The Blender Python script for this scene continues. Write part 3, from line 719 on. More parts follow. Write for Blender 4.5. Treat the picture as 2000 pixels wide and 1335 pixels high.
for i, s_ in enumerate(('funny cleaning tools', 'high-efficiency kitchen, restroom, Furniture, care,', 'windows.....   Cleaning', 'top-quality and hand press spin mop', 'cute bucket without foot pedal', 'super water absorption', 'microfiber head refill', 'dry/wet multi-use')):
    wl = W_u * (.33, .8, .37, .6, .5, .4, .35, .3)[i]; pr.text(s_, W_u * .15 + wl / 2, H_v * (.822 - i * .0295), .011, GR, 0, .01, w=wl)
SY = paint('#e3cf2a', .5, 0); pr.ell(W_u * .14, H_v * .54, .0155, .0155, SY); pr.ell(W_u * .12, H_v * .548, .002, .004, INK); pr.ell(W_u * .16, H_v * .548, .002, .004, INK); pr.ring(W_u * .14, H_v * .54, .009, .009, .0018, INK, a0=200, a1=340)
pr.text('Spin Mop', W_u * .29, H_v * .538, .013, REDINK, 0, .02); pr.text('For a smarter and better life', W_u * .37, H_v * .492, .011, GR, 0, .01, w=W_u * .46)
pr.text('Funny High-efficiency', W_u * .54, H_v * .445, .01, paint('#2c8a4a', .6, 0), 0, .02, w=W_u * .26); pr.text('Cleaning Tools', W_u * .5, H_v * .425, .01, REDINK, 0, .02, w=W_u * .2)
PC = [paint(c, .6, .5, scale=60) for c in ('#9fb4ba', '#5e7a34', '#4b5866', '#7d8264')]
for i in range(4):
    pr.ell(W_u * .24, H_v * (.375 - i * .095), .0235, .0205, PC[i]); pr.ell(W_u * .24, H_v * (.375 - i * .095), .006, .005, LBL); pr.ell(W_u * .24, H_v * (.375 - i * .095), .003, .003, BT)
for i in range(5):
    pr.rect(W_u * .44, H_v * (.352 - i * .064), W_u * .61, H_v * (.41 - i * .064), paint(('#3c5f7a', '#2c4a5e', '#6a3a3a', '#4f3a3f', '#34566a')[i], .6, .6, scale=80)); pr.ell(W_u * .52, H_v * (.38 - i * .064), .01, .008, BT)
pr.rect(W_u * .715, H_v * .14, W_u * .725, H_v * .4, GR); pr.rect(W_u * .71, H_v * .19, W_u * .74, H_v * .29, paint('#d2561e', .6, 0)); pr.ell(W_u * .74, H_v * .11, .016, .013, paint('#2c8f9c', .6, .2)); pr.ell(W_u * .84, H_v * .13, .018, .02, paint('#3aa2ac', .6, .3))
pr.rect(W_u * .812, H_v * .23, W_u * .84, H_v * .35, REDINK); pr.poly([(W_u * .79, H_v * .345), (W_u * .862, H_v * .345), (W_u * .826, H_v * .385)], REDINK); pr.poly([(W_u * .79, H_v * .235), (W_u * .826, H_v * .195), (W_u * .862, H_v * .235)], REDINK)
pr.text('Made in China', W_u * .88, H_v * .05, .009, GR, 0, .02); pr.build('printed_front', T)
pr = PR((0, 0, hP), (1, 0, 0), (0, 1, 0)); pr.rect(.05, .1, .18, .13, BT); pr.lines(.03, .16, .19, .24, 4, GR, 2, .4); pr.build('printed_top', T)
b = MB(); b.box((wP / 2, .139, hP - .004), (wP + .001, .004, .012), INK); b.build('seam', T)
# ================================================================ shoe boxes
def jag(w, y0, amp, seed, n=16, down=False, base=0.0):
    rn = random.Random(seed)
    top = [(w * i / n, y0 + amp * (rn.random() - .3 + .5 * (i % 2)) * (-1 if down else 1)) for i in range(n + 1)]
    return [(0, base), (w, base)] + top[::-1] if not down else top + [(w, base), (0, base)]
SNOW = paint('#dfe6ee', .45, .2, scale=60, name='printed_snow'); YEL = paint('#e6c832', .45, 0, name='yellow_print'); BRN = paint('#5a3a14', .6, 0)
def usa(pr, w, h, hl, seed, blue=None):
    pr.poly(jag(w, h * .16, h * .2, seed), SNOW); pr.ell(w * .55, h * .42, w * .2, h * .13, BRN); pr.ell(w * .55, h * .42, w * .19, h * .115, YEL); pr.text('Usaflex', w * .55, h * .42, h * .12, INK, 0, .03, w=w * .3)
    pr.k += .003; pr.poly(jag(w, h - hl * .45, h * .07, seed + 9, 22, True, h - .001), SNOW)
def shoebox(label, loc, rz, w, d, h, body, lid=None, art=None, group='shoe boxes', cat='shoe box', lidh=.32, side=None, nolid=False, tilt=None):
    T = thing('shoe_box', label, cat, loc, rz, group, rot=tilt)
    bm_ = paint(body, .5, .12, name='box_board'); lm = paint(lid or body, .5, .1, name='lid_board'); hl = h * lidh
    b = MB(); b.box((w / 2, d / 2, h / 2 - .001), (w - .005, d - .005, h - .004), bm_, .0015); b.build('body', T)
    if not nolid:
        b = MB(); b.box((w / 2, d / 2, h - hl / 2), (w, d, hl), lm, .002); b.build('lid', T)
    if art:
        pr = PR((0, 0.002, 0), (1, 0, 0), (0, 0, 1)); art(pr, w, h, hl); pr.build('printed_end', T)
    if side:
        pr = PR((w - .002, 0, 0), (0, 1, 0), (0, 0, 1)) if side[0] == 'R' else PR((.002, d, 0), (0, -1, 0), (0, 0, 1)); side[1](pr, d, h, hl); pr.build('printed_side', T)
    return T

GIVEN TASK
Print all the data exactly.

EXERCISE ANSWER
The Blender Python script for this scene continues. Write part 3, from line 719 on. More parts follow. Write for Blender 4.5. Treat the picture as 2000 pixels wide and 1335 pixels high.
for i, s_ in enumerate(('funny cleaning tools', 'high-efficiency kitchen, restroom, Furniture, care,', 'windows.....   Cleaning', 'top-quality and hand press spin mop', 'cute bucket without foot pedal', 'super water absorption', 'microfiber head refill', 'dry/wet multi-use')):
    wl = W_u * (.33, .8, .37, .6, .5, .4, .35, .3)[i]; pr.text(s_, W_u * .15 + wl / 2, H_v * (.822 - i * .0295), .011, GR, 0, .01, w=wl)
SY = paint('#e3cf2a', .5, 0); pr.ell(W_u * .14, H_v * .54, .0155, .0155, SY); pr.ell(W_u * .12, H_v * .548, .002, .004, INK); pr.ell(W_u * .16, H_v * .548, .002, .004, INK); pr.ring(W_u * .14, H_v * .54, .009, .009, .0018, INK, a0=200, a1=340)
pr.text('Spin Mop', W_u * .29, H_v * .538, .013, REDINK, 0, .02); pr.text('For a smarter and better life', W_u * .37, H_v * .492, .011, GR, 0, .01, w=W_u * .46)
pr.text('Funny High-efficiency', W_u * .54, H_v * .445, .01, paint('#2c8a4a', .6, 0), 0, .02, w=W_u * .26); pr.text('Cleaning Tools', W_u * .5, H_v * .425, .01, REDINK, 0, .02, w=W_u * .2)
PC = [paint(c, .6, .5, scale=60) for c in ('#9fb4ba', '#5e7a34', '#4b5866', '#7d8264')]
for i in range(4):
    pr.ell(W_u * .24, H_v * (.375 - i * .095), .0235, .0205, PC[i]); pr.ell(W_u * .24, H_v * (.375 - i * .095), .006, .005, LBL); pr.ell(W_u * .24, H_v * (.375 - i * .095), .003, .003, BT)
for i in range(5):
    pr.rect(W_u * .44, H_v * (.352 - i * .064), W_u * .61, H_v * (.41 - i * .064), paint(('#3c5f7a', '#2c4a5e', '#6a3a3a', '#4f3a3f', '#34566a')[i], .6, .6, scale=80)); pr.ell(W_u * .52, H_v * (.38 - i * .064), .01, .008, BT)
pr.rect(W_u * .715, H_v * .14, W_u * .725, H_v * .4, GR); pr.rect(W_u * .71, H_v * .19, W_u * .74, H_v * .29, paint('#d2561e', .6, 0)); pr.ell(W_u * .74, H_v * .11, .016, .013, paint('#2c8f9c', .6, .2)); pr.ell(W_u * .84, H_v * .13, .018, .02, paint('#3aa2ac', .6, .3))
pr.rect(W_u * .812, H_v * .23, W_u * .84, H_v * .35, REDINK); pr.poly([(W_u * .79, H_v * .345), (W_u * .862, H_v * .345), (W_u * .826, H_v * .385)], REDINK); pr.poly([(W_u * .79, H_v * .235), (W_u * .826, H_v * .195), (W_u * .862, H_v * .235)], REDINK)
pr.text('Made in China', W_u * .88, H_v * .05, .009, GR, 0, .02); pr.build('printed_front', T)
pr = PR((0, 0, hP), (1, 0, 0), (0, 1, 0)); pr.rect(.05, .1, .18, .13, BT); pr.lines(.03, .16, .19, .24, 4, GR, 2, .4); pr.build('printed_top', T)
b = MB(); b.box((wP / 2, .139, hP - .004), (wP + .001, .004, .012), INK); b.build('seam', T)
# ================================================================ shoe boxes
def jag(w, y0, amp, seed, n=16, down=False, base=0.0):
    rn = random.Random(seed)
    top = [(w * i / n, y0 + amp * (rn.random() - .3 + .5 * (i % 2)) * (-1 if down else 1)) for i in range(n + 1)]
    return [(0, base), (w, base)] + top[::-1] if not down else top + [(w, base), (0, base)]
SNOW = paint('#dfe6ee', .45, .2, scale=60, name='printed_snow'); YEL = paint('#e6c832', .45, 0, name='yellow_print'); BRN = paint('#5a3a14', .6, 0)
def usa(pr, w, h, hl, seed, blue=None):
    pr.poly(jag(w, h * .16, h * .2, seed), SNOW); pr.ell(w * .55, h * .42, w * .2, h * .13, BRN); pr.ell(w * .55, h * .42, w * .19, h * .115, YEL); pr.text('Usaflex', w * .55, h * .42, h * .12, INK, 0, .03, w=w * .3)
    pr.k += .003; pr.poly(jag(w, h - hl * .45, h * .07, seed + 9, 22, True, h - .001), SNOW)
def shoebox(label, loc, rz, w, d, h, body, lid=None, art=None, group='shoe boxes', cat='shoe box', lidh=.32, side=None, nolid=False, tilt=None):
    T = thing('shoe_box', label, cat, loc, rz, group, rot=tilt)
    bm_ = paint(body, .5, .12, name='box_board'); lm = paint(lid or body, .5, .1, name='lid_board'); hl = h * lidh
    b = MB(); b.box((w / 2, d / 2, h / 2 - .001), (w - .005, d - .005, h - .004), bm_, .0015); b.build('body', T)
    if not nolid:
        b = MB(); b.box((w / 2, d / 2, h - hl / 2), (w, d, hl), lm, .002); b.build('lid', T)
    if art:
        pr = PR((0, 0.002, 0), (1, 0, 0), (0, 0, 1)); art(pr, w, h, hl); pr.build('printed_end', T)
    if side:
        pr = PR((w - .002, 0, 0), (0, 1, 0), (0, 0, 1)) if side[0] == 'R' else PR((.002, d, 0), (0, -1, 0), (0, 0, 1)); side[1](pr, d, h, hl); pr.build('printed_side', T)
    return T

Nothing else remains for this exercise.